Hmm, seems like a potential example of reversed stupidity not being intelligence.

[-][anonymous]13y50

I understood this to mean that people will see Simon Cowell doing a thing, and think (by implication, wrongly) "He is stupid, therefore this is a stupid thing to do." Other people (shokwave, for one) seem to be interpreting it as a criticism of Cowell, suggesting that he is doing the right thing for the wrong reason. Clarify?

I intended it as how you interpreted. Thanks for making that explicit. I didn't understand exactly what some of the other replies were trying to say and realizing how they interpreted it makes them make a lot more sense.

Even though this is plausible, don't criticize people when they get the right answer. There's a post about that somewhere.

edit - This was all I could find, although I thought it was more developed than that one line.

We s̶h̶o̶u̶l̶d̶ want to successfully correct people when they use wrong methods to arrive at an answer, regardless of whether the answer is correct or not.
['should' replaced with 'want to successfully' in response to comment below by Shokwave.]

In the post that you linked to, Eliezer wrote:

I try to avoid criticizing people when they are right. If they genuinely deserve criticism, I will not need to wait long for an occasion where they are wrong.

It seems to me that Eliezer avoids criticizing people when they are right because it takes more effort to convince them that their methods are incorrect in this case. In other words, the (social, cognitive, etc.) costs of correcting someone's reasoning are greater when their final answer is correct.

I found JoshuaZ's comment to be uninformative because he did not provide evidence for his implicit claim that Cowell's beliefs about cryonics are from faulty reasoning (or other traits associated with stupidity).

We should correct people when they use wrong methods to arrive at an answer, regardless of whether the answer is correct or not.

The goal is not to emit truthful propositions; the goal is to make the other believe truthful propositions. Paraphrased from Pavitra's comment.

Avoid criticizing people when they are right not because it takes more effort to convince them - but because all your effort will merely convince them more strongly of their own position, thanks to hardwired faults in the human brain.

Ah, okay. I agree that it would be a bad idea to criticize someone if doing so is more likely to strengthen an incorrect belief or faulty reasoning in that person.

I no longer agree with my use of the word 'should' in my first sentence in the grandparent comment.

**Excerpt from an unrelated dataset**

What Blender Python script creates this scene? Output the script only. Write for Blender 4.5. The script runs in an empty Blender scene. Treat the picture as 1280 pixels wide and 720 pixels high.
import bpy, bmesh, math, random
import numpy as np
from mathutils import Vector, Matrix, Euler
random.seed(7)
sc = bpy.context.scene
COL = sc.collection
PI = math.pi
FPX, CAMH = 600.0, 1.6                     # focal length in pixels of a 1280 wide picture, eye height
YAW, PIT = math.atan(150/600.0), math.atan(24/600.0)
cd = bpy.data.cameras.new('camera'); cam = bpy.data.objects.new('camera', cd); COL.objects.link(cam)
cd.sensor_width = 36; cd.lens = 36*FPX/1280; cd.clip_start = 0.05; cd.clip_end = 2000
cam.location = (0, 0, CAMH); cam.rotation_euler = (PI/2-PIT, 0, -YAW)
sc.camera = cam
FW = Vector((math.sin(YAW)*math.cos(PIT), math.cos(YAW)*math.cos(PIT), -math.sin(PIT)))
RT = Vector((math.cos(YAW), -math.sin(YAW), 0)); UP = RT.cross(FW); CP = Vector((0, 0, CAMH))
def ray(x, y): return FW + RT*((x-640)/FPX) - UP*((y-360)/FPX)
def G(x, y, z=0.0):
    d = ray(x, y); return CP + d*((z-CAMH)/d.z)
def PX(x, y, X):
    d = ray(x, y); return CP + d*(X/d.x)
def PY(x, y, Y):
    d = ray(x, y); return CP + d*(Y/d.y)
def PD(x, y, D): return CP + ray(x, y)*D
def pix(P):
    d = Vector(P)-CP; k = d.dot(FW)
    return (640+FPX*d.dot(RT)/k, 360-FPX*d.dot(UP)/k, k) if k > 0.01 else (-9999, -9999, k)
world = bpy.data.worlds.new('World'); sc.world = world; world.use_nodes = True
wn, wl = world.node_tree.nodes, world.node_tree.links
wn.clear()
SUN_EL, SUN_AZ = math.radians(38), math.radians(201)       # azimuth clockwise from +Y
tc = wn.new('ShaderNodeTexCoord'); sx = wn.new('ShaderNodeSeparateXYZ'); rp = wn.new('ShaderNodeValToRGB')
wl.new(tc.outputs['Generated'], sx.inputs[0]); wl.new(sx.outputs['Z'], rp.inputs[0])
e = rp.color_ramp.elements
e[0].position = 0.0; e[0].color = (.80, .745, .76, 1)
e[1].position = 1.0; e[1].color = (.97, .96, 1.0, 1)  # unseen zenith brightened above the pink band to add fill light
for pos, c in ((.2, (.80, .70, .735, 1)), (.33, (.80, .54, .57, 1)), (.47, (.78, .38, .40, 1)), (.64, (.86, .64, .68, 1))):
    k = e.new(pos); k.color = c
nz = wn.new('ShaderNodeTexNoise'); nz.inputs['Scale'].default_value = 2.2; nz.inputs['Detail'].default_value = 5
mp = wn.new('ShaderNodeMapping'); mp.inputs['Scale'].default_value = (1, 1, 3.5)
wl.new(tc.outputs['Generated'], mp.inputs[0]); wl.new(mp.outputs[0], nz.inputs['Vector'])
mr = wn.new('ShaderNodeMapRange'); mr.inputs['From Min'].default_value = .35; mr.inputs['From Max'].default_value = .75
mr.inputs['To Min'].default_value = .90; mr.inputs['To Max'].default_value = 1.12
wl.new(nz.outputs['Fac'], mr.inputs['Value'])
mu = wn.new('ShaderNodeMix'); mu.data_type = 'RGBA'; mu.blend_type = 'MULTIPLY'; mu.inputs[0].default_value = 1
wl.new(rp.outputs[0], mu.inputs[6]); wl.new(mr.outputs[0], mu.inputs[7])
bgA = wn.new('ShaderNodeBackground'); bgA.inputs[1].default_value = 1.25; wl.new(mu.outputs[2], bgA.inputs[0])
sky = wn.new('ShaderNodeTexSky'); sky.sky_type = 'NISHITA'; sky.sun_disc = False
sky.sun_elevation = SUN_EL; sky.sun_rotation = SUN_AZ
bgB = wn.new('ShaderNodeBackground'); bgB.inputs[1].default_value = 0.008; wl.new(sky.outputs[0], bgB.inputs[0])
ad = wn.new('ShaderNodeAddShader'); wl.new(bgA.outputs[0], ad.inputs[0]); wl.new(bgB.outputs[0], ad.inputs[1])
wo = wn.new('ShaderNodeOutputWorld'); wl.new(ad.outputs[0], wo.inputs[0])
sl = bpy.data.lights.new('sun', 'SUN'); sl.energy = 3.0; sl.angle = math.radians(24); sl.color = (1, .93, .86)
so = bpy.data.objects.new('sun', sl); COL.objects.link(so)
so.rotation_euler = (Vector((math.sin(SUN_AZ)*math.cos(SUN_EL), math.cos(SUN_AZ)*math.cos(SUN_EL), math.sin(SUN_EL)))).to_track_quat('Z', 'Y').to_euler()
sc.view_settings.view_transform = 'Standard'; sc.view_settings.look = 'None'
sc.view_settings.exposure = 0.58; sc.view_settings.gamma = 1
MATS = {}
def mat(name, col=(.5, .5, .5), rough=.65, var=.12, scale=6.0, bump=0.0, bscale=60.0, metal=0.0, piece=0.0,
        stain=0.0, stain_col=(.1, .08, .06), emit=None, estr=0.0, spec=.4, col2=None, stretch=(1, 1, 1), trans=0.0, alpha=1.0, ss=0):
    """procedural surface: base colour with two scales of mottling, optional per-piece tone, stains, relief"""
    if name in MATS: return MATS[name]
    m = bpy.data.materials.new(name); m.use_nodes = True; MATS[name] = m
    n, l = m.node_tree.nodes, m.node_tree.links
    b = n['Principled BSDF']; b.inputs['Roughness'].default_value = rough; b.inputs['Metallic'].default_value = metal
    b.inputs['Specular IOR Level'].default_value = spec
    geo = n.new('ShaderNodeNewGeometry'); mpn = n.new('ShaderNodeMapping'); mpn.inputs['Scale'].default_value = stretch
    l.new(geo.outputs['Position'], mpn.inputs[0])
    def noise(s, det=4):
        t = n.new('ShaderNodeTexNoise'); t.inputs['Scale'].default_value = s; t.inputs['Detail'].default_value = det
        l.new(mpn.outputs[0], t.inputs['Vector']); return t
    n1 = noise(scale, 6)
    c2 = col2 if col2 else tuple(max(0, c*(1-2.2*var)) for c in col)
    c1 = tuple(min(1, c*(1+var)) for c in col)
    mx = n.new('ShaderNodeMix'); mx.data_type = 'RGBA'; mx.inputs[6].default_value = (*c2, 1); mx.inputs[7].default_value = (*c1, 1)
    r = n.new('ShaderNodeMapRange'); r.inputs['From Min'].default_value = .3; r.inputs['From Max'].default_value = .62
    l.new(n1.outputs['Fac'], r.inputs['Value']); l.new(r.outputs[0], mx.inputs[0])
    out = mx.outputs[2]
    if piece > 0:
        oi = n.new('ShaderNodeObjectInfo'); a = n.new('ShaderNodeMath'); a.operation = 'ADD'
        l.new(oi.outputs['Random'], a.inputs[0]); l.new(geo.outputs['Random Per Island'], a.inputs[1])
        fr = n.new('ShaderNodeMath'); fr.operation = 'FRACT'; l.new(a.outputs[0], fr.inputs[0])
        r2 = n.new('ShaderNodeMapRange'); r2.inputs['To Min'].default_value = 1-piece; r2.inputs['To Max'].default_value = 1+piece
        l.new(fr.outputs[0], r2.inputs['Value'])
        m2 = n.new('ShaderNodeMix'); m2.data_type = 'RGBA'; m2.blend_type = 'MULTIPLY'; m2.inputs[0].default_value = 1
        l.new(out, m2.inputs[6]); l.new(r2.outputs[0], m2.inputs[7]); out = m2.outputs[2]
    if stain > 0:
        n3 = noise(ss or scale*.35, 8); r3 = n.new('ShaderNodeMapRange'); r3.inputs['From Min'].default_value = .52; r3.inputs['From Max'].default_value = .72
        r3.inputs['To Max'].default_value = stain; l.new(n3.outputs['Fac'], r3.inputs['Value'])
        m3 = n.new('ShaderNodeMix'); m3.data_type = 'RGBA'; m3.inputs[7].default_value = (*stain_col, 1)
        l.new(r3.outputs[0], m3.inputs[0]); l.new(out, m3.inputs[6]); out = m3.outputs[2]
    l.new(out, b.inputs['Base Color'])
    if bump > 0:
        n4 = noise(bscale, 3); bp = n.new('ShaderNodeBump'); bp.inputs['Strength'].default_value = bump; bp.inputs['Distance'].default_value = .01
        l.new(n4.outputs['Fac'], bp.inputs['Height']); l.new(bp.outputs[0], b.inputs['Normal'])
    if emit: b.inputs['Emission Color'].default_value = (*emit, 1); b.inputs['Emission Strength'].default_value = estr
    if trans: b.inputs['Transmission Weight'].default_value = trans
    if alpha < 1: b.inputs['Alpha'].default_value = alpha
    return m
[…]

However, I stand by my wording in the third paragraph - if you have strengthened an incorrect position in someone, then you have not convinced them at all. It still better to convince someone that their reasoning is wrong when it is wrong, but you have brought up the good point that a failed attempt to convince someone can do harm.

I think we should refrain from trying to publicize this, for that reason. People perceiving cryonics as "that weird thing Simon Cowell signed up for" are unlikely to sign up themselves.

Simon Cowell is known as the brutally honest [singing contest] judge. He worked himself up in the music industry and doesn't seem to be a nutjob. Personally, I think his name is good for the reputation of cryonics.

I agree with this. It seems to me that the publicity cryonics would tend to get from Simon Cowell would tend to be much better than if e.g. Brittany Spears or Paris Hilton were to go through with it.

He's well known, and he doesn't seem to be too much of a nutjob; I'm just afraid he's not very well liked.

In addition, he demonstrated himself to be a very fast driver on Top Gear, the most watched television show in the world.

I also agree. As far as celebrity endorsements go, Cowell isn't bad.